▶ PROBLEM TO WORK ON
Please give the listing again, word for word, with nothing left out.

▶ PROVIDED DATA
-------
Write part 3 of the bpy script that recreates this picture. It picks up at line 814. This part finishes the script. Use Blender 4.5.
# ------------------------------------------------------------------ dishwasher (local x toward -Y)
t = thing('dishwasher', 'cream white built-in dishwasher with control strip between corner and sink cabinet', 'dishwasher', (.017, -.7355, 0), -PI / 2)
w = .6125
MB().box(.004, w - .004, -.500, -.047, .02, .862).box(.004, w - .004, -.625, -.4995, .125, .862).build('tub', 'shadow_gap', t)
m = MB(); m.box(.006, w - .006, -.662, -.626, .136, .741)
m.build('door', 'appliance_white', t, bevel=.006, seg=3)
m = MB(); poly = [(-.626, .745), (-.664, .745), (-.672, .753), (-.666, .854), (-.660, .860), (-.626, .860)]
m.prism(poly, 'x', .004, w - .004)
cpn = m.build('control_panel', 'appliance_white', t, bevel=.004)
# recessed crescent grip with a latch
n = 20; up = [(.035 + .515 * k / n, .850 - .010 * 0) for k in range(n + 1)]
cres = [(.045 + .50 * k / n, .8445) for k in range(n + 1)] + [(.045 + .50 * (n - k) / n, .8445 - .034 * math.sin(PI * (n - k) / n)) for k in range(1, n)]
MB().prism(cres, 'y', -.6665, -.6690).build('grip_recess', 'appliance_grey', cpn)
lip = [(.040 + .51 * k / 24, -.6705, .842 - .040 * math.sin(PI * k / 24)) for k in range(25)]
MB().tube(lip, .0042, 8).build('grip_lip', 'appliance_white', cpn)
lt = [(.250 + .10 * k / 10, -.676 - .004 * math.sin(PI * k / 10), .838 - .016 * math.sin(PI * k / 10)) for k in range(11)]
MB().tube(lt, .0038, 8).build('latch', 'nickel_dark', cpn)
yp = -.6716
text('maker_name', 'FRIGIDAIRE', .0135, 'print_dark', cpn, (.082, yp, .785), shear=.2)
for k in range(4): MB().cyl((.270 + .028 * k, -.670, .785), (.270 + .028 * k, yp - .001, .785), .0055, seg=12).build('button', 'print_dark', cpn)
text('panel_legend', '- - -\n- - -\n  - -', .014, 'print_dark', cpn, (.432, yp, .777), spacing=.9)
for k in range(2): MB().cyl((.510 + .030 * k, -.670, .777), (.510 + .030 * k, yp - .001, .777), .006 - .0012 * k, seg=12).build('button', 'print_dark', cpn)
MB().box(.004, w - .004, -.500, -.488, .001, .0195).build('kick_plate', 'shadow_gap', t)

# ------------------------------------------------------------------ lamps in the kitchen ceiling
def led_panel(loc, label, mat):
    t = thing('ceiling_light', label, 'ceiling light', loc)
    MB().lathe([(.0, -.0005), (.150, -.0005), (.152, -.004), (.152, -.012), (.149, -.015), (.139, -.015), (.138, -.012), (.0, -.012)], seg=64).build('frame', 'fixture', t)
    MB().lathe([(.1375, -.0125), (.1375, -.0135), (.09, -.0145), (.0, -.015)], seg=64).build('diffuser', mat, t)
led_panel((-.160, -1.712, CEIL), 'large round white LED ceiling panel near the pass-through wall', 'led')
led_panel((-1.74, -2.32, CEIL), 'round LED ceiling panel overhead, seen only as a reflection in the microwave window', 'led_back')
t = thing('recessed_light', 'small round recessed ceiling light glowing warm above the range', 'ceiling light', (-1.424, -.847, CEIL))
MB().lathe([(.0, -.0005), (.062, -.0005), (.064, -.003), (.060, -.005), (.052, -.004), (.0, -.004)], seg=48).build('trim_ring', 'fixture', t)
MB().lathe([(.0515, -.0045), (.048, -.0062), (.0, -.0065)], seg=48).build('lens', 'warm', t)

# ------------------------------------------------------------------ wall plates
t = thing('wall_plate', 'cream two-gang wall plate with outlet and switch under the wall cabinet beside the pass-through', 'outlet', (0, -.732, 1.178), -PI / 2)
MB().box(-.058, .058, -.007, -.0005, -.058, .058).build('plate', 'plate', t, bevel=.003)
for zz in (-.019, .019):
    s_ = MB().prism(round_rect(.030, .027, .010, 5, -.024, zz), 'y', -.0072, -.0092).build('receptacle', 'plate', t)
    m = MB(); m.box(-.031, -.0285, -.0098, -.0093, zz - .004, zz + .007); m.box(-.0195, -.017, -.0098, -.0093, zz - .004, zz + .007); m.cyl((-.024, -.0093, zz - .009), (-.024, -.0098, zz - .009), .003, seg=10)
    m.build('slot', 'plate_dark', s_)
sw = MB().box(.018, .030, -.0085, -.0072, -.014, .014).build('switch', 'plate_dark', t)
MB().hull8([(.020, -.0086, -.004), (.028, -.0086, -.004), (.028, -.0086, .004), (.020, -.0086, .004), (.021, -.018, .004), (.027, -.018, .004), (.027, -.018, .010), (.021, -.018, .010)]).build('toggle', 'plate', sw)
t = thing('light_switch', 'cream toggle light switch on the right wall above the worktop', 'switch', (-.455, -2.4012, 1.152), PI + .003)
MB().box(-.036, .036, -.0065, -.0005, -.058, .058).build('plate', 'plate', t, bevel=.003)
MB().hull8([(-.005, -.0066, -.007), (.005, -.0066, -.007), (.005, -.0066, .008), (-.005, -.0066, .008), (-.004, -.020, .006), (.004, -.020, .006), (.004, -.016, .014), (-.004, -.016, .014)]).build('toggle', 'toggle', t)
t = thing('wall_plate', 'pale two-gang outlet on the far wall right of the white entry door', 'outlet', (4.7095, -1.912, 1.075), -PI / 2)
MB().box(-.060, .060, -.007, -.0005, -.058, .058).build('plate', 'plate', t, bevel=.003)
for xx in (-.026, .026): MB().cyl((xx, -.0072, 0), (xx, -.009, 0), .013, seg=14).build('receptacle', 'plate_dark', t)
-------
▶ OUTPUT OF THE TASK
Write part 3 of the bpy script that recreates this picture. It picks up at line 814. This part finishes the script. Use Blender 4.5.
# ------------------------------------------------------------------ dishwasher (local x toward -Y)
t = thing('dishwasher', 'cream white built-in dishwasher with control strip between corner and sink cabinet', 'dishwasher', (.017, -.7355, 0), -PI / 2)
w = .6125
MB().box(.004, w - .004, -.500, -.047, .02, .862).box(.004, w - .004, -.625, -.4995, .125, .862).build('tub', 'shadow_gap', t)
m = MB(); m.box(.006, w - .006, -.662, -.626, .136, .741)
m.build('door', 'appliance_white', t, bevel=.006, seg=3)
m = MB(); poly = [(-.626, .745), (-.664, .745), (-.672, .753), (-.666, .854), (-.660, .860), (-.626, .860)]
m.prism(poly, 'x', .004, w - .004)
cpn = m.build('control_panel', 'appliance_white', t, bevel=.004)
# recessed crescent grip with a latch
n = 20; up = [(.035 + .515 * k / n, .850 - .010 * 0) for k in range(n + 1)]
cres = [(.045 + .50 * k / n, .8445) for k in range(n + 1)] + [(.045 + .50 * (n - k) / n, .8445 - .034 * math.sin(PI * (n - k) / n)) for k in range(1, n)]
MB().prism(cres, 'y', -.6665, -.6690).build('grip_recess', 'appliance_grey', cpn)
lip = [(.040 + .51 * k / 24, -.6705, .842 - .040 * math.sin(PI * k / 24)) for k in range(25)]
MB().tube(lip, .0042, 8).build('grip_lip', 'appliance_white', cpn)
lt = [(.250 + .10 * k / 10, -.676 - .004 * math.sin(PI * k / 10), .838 - .016 * math.sin(PI * k / 10)) for k in range(11)]
MB().tube(lt, .0038, 8).build('latch', 'nickel_dark', cpn)
yp = -.6716
text('maker_name', 'FRIGIDAIRE', .0135, 'print_dark', cpn, (.082, yp, .785), shear=.2)
for k in range(4): MB().cyl((.270 + .028 * k, -.670, .785), (.270 + .028 * k, yp - .001, .785), .0055, seg=12).build('button', 'print_dark', cpn)
text('panel_legend', '- - -\n- - -\n  - -', .014, 'print_dark', cpn, (.432, yp, .777), spacing=.9)
for k in range(2): MB().cyl((.510 + .030 * k, -.670, .777), (.510 + .030 * k, yp - .001, .777), .006 - .0012 * k, seg=12).build('button', 'print_dark', cpn)
MB().box(.004, w - .004, -.500, -.488, .001, .0195).build('kick_plate', 'shadow_gap', t)

# ------------------------------------------------------------------ lamps in the kitchen ceiling
def led_panel(loc, label, mat):
    t = thing('ceiling_light', label, 'ceiling light', loc)
    MB().lathe([(.0, -.0005), (.150, -.0005), (.152, -.004), (.152, -.012), (.149, -.015), (.139, -.015), (.138, -.012), (.0, -.012)], seg=64).build('frame', 'fixture', t)
    MB().lathe([(.1375, -.0125), (.1375, -.0135), (.09, -.0145), (.0, -.015)], seg=64).build('diffuser', mat, t)
led_panel((-.160, -1.712, CEIL), 'large round white LED ceiling panel near the pass-through wall', 'led')
led_panel((-1.74, -2.32, CEIL), 'round LED ceiling panel overhead, seen only as a reflection in the microwave window', 'led_back')
t = thing('recessed_light', 'small round recessed ceiling light glowing warm above the range', 'ceiling light', (-1.424, -.847, CEIL))
MB().lathe([(.0, -.0005), (.062, -.0005), (.064, -.003), (.060, -.005), (.052, -.004), (.0, -.004)], seg=48).build('trim_ring', 'fixture', t)
MB().lathe([(.0515, -.0045), (.048, -.0062), (.0, -.0065)], seg=48).build('lens', 'warm', t)

# ------------------------------------------------------------------ wall plates
t = thing('wall_plate', 'cream two-gang wall plate with outlet and switch under the wall cabinet beside the pass-through', 'outlet', (0, -.732, 1.178), -PI / 2)
MB().box(-.058, .058, -.007, -.0005, -.058, .058).build('plate', 'plate', t, bevel=.003)
for zz in (-.019, .019):
    s_ = MB().prism(round_rect(.030, .027, .010, 5, -.024, zz), 'y', -.0072, -.0092).build('receptacle', 'plate', t)
    m = MB(); m.box(-.031, -.0285, -.0098, -.0093, zz - .004, zz + .007); m.box(-.0195, -.017, -.0098, -.0093, zz - .004, zz + .007); m.cyl((-.024, -.0093, zz - .009), (-.024, -.0098, zz - .009), .003, seg=10)
    m.build('slot', 'plate_dark', s_)
sw = MB().box(.018, .030, -.0085, -.0072, -.014, .014).build('switch', 'plate_dark', t)
MB().hull8([(.020, -.0086, -.004), (.028, -.0086, -.004), (.028, -.0086, .004), (.020, -.0086, .004), (.021, -.018, .004), (.027, -.018, .004), (.027, -.018, .010), (.021, -.018, .010)]).build('toggle', 'plate', sw)
t = thing('light_switch', 'cream toggle light switch on the right wall above the worktop', 'switch', (-.455, -2.4012, 1.152), PI + .003)
MB().box(-.036, .036, -.0065, -.0005, -.058, .058).build('plate', 'plate', t, bevel=.003)
MB().hull8([(-.005, -.0066, -.007), (.005, -.0066, -.007), (.005, -.0066, .008), (-.005, -.0066, .008), (-.004, -.020, .006), (.004, -.020, .006), (.004, -.016, .014), (-.004, -.016, .014)]).build('toggle', 'toggle', t)
t = thing('wall_plate', 'pale two-gang outlet on the far wall right of the white entry door', 'outlet', (4.7095, -1.912, 1.075), -PI / 2)
MB().box(-.060, .060, -.007, -.0005, -.058, .058).build('plate', 'plate', t, bevel=.003)
for xx in (-.026, .026): MB().cyl((xx, -.0072, 0), (xx, -.009, 0), .013, seg=14).build('receptacle', 'plate_dark', t)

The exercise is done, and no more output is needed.